Schirrmeister noted that confidence levels in coverage models are getting shakier than they used to be. At 20nm, he said, the real issue is how to get to a sufficient confidence level more quickly. “You will need to be able to combine engines to do that, with more subcomponents verified and more automation. It’s not going to stop things, but it will get harder—and it may take longer to get to a sufficient confidence level. That’s one of the reasons emulation is so hot right now. You need to execute more cycles.”
This is showing up at all levels of the verification process, though. Complexity is fueling the need for more verification engineers everywhere, and the more tools in their arsenal the better.
“We’re dealing with a sea of interfaces, which are creating a lot of asynchronous communications,” said Pranav Ashar, chief technology officer at Real Intent. “This is all about the interaction of functionality and timing. A lot of the respins we’re encountering are being caused by asynchronous clock domain crossing issues. A second area where we’re seeing problems is with power optimization—turning power on and off. The interaction between blocks is key.”
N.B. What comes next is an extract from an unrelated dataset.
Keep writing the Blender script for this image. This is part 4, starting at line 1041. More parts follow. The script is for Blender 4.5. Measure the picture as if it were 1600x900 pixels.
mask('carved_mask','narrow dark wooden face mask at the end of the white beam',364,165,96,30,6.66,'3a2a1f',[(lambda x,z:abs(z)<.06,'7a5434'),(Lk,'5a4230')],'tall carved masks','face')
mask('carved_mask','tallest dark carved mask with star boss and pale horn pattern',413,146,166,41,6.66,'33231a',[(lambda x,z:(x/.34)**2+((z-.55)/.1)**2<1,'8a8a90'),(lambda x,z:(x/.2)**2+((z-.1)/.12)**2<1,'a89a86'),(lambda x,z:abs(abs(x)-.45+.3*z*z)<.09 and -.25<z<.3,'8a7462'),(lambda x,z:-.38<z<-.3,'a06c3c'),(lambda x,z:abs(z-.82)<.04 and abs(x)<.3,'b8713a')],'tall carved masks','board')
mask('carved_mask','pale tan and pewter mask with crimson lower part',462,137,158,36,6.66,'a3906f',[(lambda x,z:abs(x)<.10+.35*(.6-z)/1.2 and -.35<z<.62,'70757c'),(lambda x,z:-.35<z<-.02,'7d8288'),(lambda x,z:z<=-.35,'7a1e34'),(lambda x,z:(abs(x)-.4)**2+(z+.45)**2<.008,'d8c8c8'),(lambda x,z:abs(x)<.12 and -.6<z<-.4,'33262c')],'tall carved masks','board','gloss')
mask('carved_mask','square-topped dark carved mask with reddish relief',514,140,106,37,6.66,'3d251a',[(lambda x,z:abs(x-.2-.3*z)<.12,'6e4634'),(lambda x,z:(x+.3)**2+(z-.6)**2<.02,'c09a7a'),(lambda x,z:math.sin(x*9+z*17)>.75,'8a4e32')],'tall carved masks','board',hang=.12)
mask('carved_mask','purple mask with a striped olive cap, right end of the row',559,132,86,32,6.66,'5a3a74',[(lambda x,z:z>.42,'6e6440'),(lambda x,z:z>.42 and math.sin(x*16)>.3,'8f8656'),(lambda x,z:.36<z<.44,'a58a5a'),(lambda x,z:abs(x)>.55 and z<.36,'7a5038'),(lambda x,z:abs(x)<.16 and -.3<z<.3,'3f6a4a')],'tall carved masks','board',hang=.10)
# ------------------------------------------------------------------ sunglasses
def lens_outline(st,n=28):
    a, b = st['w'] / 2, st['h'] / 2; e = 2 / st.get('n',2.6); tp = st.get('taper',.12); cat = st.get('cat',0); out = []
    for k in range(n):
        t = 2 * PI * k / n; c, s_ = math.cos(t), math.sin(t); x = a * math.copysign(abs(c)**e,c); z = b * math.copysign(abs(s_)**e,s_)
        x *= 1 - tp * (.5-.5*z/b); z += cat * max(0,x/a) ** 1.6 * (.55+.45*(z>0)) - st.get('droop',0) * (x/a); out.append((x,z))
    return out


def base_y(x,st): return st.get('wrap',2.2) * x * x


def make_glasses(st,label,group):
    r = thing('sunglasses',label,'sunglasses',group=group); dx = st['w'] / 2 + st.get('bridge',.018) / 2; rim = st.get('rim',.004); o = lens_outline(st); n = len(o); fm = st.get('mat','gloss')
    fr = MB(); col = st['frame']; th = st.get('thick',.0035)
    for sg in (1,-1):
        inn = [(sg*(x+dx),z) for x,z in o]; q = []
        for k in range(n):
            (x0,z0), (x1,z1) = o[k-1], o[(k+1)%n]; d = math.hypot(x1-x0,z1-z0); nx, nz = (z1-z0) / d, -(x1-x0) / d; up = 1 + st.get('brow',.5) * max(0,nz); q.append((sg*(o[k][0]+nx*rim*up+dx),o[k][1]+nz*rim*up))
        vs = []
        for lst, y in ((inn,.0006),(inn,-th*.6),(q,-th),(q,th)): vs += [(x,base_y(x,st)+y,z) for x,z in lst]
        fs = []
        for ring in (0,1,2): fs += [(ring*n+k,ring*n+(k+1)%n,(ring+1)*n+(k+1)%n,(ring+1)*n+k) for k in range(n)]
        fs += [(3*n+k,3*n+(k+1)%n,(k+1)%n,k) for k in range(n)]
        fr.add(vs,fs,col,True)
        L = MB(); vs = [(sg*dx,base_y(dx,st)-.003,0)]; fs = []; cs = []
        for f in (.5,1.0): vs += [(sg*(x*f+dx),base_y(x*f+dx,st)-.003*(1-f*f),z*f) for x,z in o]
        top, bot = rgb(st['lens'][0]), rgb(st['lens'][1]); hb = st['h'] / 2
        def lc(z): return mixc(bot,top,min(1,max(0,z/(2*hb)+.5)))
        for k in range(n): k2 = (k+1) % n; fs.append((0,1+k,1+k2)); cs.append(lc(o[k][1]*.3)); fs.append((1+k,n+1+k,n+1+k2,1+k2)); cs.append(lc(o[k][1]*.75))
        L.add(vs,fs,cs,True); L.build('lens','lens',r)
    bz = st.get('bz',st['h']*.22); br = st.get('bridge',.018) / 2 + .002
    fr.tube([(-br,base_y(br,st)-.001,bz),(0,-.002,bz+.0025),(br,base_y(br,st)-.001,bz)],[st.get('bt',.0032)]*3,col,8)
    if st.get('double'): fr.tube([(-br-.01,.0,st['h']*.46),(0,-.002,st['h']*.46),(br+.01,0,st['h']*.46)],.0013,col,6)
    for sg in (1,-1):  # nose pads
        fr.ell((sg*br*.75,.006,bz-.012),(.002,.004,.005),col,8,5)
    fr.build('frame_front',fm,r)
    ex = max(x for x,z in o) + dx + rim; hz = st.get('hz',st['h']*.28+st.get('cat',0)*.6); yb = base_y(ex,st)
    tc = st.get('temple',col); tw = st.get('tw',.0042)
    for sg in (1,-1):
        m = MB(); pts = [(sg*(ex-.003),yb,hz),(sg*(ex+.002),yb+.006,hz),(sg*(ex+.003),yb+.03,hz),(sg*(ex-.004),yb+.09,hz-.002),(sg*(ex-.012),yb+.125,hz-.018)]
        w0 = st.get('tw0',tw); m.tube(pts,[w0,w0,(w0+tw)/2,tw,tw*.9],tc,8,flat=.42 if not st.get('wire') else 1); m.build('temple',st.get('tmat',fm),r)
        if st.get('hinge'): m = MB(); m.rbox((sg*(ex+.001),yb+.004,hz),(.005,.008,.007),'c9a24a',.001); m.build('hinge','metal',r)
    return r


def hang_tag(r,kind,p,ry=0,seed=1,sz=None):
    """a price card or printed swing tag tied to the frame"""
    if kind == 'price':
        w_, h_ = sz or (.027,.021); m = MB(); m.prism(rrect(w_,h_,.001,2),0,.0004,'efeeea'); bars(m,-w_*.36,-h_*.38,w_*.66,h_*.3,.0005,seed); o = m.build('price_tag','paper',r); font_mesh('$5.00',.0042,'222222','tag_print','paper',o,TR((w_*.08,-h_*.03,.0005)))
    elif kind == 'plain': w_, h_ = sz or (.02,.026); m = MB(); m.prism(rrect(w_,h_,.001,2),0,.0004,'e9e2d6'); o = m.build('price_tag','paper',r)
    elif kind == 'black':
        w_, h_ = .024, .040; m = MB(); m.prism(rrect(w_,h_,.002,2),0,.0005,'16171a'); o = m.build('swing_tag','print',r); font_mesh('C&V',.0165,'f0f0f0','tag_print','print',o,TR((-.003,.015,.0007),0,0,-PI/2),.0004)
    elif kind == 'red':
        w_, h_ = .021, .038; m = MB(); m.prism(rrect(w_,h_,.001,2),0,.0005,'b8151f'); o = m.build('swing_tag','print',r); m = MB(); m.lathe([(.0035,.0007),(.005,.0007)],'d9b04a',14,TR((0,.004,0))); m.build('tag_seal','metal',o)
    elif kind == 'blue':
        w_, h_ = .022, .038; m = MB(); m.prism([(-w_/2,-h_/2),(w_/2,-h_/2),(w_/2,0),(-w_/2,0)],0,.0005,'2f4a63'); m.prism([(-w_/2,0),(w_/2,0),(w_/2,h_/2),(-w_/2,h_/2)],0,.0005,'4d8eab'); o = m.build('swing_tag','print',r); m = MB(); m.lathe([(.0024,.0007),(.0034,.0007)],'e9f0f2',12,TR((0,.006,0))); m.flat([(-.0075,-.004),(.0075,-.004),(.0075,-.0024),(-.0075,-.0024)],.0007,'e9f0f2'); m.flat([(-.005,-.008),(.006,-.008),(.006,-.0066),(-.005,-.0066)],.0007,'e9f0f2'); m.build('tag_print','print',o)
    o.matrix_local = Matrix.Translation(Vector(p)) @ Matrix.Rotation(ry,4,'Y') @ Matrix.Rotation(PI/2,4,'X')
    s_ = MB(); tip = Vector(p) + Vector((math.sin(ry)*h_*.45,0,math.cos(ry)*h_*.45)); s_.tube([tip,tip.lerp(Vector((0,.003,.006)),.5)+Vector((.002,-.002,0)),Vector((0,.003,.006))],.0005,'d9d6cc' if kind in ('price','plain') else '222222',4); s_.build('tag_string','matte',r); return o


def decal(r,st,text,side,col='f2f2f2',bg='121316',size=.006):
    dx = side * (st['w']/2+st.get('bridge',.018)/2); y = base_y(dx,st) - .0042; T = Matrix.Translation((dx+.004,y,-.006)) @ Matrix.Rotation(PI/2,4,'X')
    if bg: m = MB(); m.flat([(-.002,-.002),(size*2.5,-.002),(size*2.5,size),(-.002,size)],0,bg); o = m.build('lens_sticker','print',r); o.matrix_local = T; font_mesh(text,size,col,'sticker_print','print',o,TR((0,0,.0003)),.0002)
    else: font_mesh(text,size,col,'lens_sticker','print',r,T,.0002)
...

This is made all the more challenging, of course, by the increased amount of IP being used. One approach to dealing with that is to use verification IP, which partly explains Cadence’s purchase of Denali. While this used to be given away for free in the past, companies are now willing to pay for it because it solves an important problem and saves them engineering resources.
But the interaction of IP, software drivers and the hardware also has to be optimized to levels far greater than ever before in order to improve battery life and performance.
“There’s far greater interplay between drivers and components than ever before,” said Ashar. “Over time, you have to catch the hardware issues earlier, and to make the integration of components more effective the EDA tools providers have to work more closely with the IP providers.
Conclusions
In many cases, the level of verification required is application-dependent. A smart phone, for example, typically goes out the door with lots of bugs and gets fixed with software updates. A missile guidance system, in contrast, goes out the door with as few bugs as possible because there is virtually no possibility of in-field updates.
Nevertheless, the key is to get a product out the door on time, as bug free as necessary, and for the lowest NRE cost. That’s more difficult as more components need to be considered, and the training required and the size of verification teams has increased in most major design houses.
“We’ve seen big improvements in areas like emulation, VIP and debug,” said Synopsys’ Sanie. “But the big companies also now have two times more verification engineers than design engineers.”
And still the complexity and challenges in verification continue to grow. Better tools, better coverage metrics and better training all help—and the advances here have been huge—but no one really knows for sure if the semiconductor design industry is truly making progress, just keeping pace, or slipping under a rising tide of complexity.